With summer here, Torontonians can enjoy the season’s many delights — picnics, beach volleyball, mid-morning mimosas, and that most underappreciated of summer sports: tree climbing.

Long considered a niche activity for children and professional arborists, competitive tree climbing has recently grown in popularity, with regional, national, and international climbing contests held annually around the globe.

Hamilton arborist Krista Strating, winner of the 2014 North American Tree Climbing Championship, describes the sport as like childhood tree climbing, only “on steroids.”

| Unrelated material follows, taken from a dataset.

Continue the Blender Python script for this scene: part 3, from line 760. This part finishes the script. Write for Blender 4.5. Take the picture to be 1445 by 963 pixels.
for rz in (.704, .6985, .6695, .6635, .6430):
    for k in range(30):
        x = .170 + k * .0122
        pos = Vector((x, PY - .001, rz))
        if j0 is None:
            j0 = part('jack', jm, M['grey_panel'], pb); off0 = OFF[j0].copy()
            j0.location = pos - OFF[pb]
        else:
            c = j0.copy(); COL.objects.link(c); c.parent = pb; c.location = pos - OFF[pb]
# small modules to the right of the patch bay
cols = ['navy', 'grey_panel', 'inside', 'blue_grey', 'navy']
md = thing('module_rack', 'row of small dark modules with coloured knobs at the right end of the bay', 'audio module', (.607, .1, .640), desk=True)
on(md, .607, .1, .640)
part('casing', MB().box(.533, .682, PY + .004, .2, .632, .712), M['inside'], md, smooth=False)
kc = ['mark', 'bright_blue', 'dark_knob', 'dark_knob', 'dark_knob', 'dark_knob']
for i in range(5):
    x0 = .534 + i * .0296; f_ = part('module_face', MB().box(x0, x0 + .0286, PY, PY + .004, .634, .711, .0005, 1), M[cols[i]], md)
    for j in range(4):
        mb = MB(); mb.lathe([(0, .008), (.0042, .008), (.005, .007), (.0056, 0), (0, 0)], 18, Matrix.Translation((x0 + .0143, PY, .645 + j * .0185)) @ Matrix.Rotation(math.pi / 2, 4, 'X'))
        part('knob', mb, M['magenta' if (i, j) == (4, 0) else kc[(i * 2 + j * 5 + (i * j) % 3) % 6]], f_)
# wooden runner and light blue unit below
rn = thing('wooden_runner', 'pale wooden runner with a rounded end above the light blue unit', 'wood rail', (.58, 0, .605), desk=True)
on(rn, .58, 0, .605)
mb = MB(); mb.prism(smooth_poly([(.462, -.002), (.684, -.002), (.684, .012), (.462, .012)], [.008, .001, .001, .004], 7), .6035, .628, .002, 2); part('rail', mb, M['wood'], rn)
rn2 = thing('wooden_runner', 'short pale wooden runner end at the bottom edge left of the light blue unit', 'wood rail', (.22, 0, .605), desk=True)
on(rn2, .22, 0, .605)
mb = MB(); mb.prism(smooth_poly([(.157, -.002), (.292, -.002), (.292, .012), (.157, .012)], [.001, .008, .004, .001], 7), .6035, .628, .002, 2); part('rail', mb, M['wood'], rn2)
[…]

She’s not far off in her description: using a special harness and rope, Strating can climb a 60-foot tree in less than a minute.

For the more casual climbing enthusiast, here is a beginner’s guide to climbing trees in Toronto:

Where to climb
– Be careful where you climb in Toronto: there are several bylaws prohibiting climbing in public places such as parks and squares, as well as street posts and trees. In 2013, Toronto resident Dylan Deziel sustained an injury after a police officer arrested him for climbing a tree in Kensington Market’s Bellevue Square Park.

– Your best bet is to practice tree climbing on private property; if this option is unavailable, then it may be prudent to go climbing with a friend who runs slower than you do.

Preparations and safety
­– Be sure to warm up, stretch, and hydrate before you climb. Remember, tree climbing can be physically demanding, and it’s important to properly prepare yourself before beginning your climb.

– When choosing a tree to climb, look for a full-grown, sturdy tree with big branches that will support your weight. Avoid young trees, or trees with branches that look dry or as if they are rotting.

– Don’t feel the need to climb all the way to the top of a tree. Some trees become very unstable at tall heights, and may not be able to safely support your weight.

Climbing techniques

– Start your climb by finding a sturdy foothold. This may come in the form of a knot, a hole in the bark, or a smaller branch. If there aren’t any footholds, be ready to jump!

– Don’t just use your arms to climb up the tree — using your core and legs to move from branch to branch will make your climb much easier.

– Descend slowly and carefully, and always make sure you have a stable position before taking the next step down.